If you want a ‘realistic’ depiction of tactical naval combat – at least as it was understood in the semi-professional, unclassified wargaming world of the late 1970’s, then Warship Commander is a very good game. Be warned, however, that this is a complicated game that is high on detailed processes. Warship Commander delivers a ‘realistic’ simulation of modern naval warfare in the late 1970’s and early 1980’s, but as a game it is overly complex. Today, I see it useful both as a example of the information and understanding of its time and what an extremely detailed model can look like (but that I don’t really want to play).


A Range Dependent Model of Modern Naval Combat

Modern tactical naval warfare involves fighting a platform, be it a surface ship, submarine, or aircraft. Capt. Wayne Hughes uses A Range Dependent Model of Modern Naval Combat, “to help a tactician relate the scouting and weapon effectiveness of his force to that of the enemy so that the net deliverable striking power of the two sides may be compared. This model indicates the circumstances that govern which side will be able to attack effectively first” (Hughes, p. 293).

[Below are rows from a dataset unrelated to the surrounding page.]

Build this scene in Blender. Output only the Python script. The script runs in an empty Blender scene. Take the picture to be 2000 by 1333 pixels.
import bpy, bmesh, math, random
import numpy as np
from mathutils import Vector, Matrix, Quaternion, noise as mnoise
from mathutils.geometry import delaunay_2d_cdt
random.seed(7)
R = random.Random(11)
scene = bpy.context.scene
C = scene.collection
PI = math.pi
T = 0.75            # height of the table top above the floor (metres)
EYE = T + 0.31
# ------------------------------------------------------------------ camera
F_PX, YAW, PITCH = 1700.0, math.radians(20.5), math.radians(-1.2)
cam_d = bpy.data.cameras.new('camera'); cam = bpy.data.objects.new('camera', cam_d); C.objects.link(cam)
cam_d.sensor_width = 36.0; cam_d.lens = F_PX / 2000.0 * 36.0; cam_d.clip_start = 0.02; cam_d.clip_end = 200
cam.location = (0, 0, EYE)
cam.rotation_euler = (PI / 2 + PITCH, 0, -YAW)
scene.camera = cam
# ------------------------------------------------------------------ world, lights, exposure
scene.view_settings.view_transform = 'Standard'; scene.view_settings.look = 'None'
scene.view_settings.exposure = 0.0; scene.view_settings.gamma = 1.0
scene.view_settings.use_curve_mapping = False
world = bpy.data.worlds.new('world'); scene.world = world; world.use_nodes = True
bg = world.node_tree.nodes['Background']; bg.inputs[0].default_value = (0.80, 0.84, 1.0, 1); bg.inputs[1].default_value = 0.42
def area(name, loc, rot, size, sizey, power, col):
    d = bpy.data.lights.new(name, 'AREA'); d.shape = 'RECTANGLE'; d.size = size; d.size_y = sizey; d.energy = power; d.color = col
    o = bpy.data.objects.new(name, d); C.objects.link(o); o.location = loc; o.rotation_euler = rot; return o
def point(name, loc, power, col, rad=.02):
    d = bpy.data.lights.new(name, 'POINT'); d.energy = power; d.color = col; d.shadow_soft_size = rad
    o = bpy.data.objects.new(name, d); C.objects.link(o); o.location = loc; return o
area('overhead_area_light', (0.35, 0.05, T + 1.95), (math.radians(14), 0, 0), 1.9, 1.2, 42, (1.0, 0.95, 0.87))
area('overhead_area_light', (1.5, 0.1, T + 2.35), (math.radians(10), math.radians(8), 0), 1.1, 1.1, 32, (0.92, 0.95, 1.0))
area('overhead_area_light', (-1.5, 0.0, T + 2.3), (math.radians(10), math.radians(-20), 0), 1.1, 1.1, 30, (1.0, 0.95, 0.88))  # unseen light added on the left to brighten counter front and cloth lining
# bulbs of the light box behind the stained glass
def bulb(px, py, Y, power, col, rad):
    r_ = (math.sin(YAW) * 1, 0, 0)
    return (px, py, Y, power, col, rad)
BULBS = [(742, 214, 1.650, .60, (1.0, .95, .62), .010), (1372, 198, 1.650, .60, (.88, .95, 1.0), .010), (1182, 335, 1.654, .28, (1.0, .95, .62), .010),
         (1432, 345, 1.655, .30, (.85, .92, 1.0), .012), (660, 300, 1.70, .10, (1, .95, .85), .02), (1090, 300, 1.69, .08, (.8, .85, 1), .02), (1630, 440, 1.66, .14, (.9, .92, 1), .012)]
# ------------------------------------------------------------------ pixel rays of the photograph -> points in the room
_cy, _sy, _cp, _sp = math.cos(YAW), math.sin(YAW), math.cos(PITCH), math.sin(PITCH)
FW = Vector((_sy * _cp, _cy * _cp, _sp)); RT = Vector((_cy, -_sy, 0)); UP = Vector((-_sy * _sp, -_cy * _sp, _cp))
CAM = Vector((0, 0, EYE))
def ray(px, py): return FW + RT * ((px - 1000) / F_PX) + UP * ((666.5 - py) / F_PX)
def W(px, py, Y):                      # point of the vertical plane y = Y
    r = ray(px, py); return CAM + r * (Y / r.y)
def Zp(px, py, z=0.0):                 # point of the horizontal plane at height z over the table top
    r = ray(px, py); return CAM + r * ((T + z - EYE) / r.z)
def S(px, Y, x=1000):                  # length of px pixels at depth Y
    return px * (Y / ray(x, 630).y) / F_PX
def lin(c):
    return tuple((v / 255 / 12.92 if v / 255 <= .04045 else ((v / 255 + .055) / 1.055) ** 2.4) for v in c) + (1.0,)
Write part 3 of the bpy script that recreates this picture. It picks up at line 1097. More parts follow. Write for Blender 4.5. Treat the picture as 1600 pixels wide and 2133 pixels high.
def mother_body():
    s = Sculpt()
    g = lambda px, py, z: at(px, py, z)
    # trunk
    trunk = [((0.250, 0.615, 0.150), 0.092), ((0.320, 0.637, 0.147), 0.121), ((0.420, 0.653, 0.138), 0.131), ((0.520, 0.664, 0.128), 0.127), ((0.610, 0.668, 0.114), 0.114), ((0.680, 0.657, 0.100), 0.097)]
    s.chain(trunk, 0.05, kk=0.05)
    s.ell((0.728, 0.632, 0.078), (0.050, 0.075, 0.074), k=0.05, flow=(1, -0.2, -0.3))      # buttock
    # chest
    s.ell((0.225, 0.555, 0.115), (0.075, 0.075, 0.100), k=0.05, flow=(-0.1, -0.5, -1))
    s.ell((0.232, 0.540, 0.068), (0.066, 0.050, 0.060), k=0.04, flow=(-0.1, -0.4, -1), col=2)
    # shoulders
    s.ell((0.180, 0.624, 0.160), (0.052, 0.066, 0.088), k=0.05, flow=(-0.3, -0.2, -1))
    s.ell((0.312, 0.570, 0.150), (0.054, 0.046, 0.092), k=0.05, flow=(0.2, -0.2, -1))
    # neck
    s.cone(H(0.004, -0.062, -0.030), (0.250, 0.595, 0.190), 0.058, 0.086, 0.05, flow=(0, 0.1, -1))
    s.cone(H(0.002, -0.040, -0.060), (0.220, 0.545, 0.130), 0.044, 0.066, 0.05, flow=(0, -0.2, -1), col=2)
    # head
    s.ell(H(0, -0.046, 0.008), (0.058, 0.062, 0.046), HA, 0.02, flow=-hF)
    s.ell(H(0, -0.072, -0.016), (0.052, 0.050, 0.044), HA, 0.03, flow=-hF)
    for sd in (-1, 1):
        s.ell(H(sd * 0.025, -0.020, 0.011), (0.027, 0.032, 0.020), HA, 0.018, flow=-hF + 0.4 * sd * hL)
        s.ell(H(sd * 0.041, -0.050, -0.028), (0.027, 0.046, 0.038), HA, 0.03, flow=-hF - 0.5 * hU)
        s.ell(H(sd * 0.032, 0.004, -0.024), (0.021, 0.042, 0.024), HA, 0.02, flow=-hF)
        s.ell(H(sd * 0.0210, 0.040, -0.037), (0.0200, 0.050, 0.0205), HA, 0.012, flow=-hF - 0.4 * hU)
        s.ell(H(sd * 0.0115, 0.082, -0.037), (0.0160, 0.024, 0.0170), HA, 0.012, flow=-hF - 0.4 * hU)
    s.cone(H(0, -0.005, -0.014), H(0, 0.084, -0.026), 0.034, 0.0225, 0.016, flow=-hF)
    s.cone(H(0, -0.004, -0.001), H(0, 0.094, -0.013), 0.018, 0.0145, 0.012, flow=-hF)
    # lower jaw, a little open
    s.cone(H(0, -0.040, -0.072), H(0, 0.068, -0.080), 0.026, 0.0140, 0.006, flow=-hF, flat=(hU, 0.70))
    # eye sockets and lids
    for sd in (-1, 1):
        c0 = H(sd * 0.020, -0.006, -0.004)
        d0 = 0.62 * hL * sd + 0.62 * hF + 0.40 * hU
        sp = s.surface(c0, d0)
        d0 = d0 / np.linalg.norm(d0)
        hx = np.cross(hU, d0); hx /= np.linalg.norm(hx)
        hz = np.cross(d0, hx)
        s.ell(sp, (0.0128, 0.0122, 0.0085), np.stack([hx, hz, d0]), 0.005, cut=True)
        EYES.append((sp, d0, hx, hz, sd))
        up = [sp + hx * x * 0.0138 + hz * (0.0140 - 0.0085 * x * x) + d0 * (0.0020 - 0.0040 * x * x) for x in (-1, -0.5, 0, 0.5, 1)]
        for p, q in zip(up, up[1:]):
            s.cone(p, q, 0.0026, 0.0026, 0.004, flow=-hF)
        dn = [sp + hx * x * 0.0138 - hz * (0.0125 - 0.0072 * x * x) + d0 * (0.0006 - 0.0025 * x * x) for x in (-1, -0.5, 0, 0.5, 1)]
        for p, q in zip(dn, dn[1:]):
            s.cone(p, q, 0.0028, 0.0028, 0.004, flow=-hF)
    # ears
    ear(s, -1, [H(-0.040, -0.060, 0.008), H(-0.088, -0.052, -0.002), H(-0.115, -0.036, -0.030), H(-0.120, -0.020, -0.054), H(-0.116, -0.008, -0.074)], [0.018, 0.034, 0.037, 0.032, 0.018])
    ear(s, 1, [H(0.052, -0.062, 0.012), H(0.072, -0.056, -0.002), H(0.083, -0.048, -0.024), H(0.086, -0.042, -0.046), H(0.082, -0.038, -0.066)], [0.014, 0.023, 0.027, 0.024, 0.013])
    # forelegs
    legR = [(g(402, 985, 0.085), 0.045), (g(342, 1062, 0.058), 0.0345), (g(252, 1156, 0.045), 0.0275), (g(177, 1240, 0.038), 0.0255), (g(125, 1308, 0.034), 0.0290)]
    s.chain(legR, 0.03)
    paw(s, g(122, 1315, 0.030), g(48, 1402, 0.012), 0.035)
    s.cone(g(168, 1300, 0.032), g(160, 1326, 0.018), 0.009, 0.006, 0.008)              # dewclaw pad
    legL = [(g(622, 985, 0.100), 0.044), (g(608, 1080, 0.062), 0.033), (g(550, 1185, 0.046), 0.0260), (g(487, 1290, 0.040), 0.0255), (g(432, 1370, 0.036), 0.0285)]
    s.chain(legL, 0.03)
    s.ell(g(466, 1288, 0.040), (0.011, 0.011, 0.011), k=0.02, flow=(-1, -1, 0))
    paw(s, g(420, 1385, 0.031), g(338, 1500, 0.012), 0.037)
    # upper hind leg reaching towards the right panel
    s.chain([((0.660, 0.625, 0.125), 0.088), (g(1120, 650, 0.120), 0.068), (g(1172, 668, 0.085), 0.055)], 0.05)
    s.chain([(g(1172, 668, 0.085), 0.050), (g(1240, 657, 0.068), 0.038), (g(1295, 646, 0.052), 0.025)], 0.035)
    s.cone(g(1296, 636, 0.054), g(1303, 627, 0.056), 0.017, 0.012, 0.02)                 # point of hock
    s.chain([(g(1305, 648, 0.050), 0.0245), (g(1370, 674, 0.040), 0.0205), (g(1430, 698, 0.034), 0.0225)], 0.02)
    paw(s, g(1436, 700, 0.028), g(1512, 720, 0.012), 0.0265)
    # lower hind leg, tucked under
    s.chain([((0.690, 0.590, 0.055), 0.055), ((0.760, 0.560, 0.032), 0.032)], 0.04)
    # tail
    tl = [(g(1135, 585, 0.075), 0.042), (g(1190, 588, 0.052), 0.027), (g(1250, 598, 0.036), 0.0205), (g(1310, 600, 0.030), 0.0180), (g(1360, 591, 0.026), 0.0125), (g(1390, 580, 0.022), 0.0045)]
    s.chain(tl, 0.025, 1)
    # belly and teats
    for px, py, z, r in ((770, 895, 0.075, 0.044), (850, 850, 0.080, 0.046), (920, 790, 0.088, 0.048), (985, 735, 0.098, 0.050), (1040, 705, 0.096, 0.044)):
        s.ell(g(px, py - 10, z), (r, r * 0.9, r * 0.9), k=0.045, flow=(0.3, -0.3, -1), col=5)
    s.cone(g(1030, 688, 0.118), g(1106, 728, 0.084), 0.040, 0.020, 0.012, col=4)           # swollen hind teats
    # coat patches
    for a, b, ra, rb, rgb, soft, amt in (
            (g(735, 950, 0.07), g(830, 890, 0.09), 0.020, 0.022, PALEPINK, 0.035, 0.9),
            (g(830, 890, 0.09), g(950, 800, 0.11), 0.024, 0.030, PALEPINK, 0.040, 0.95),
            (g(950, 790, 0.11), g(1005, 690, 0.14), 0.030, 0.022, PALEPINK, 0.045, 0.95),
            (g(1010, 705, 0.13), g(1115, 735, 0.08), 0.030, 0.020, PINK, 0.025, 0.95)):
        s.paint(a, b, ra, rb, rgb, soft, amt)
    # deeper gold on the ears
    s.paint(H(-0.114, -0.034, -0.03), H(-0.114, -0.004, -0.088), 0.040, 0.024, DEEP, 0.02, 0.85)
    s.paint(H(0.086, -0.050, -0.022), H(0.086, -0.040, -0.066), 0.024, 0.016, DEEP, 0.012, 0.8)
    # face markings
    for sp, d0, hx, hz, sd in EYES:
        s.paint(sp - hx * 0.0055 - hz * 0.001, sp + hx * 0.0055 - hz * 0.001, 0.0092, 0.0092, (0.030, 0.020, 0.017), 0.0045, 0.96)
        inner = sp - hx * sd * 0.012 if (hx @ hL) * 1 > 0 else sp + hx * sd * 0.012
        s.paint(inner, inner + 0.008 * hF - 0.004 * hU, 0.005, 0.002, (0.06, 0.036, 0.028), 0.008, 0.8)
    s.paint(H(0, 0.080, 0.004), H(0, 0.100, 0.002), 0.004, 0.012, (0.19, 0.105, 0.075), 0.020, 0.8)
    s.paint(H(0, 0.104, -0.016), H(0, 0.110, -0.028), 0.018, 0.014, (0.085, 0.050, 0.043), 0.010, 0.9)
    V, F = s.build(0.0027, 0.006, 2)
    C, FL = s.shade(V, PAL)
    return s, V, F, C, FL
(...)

Paraphrasing Capt. Hughes, the model has 12 elements:

  1. Two forces
  2. Defensive power in soft and hard-kill defenses thought of as a filter that subtracts incoming weapons
  3. Neither side can deliver weapons or be fully ready to defend without scouting information
  4. Scouting information may come from active search or passive intercept
  5. The content of scouting information is expressed in terms of Detection,Tracking, and Targeting
  6. Scouting performance is a function of the electronic emission control of the active side
  7. Passive scouting performance is a function of enemy EMCON choices
  8. Net delivered firepower as a function of range reduces the defender’s offensive and defensive combat capability after an attack is delivered
  9. Each unit that is mobile may move and carry along its firepower potential
  10. Onboard sensor move; other sensors may be in motion or fixed with the battle outcome resting on information collected and denied before the first weapons are fired
  11. Once enough scouting information is thought to be in hand, an attack is ordered; mounting and delivering it takes time and an enemy attack may arrive before the order is executed, rendering it null, or the enemy’s attack may arrive too late, in which case bot sides suffer
  12. Surviving forces may reattack after accounting for damage from hits, aircraft lost, and missiles expended (Adopted from Hughes, p. 295-296).

2 thoughts on “#WargameWednesday – Using Captain Hughes’ Fleet Tactics to consider a modern naval #wargame: Part 2 – Warship Commander (Enola Games, 1979)

  1. Nice game review. Seems fair to say that the more knowledge the players bring to the game that they have already got the easier it will be to play.

    Cheers,

    Pete.

    1. This is true of many wargames.
      More so in this game. Truth is Warship Commander is actually more simulation than game.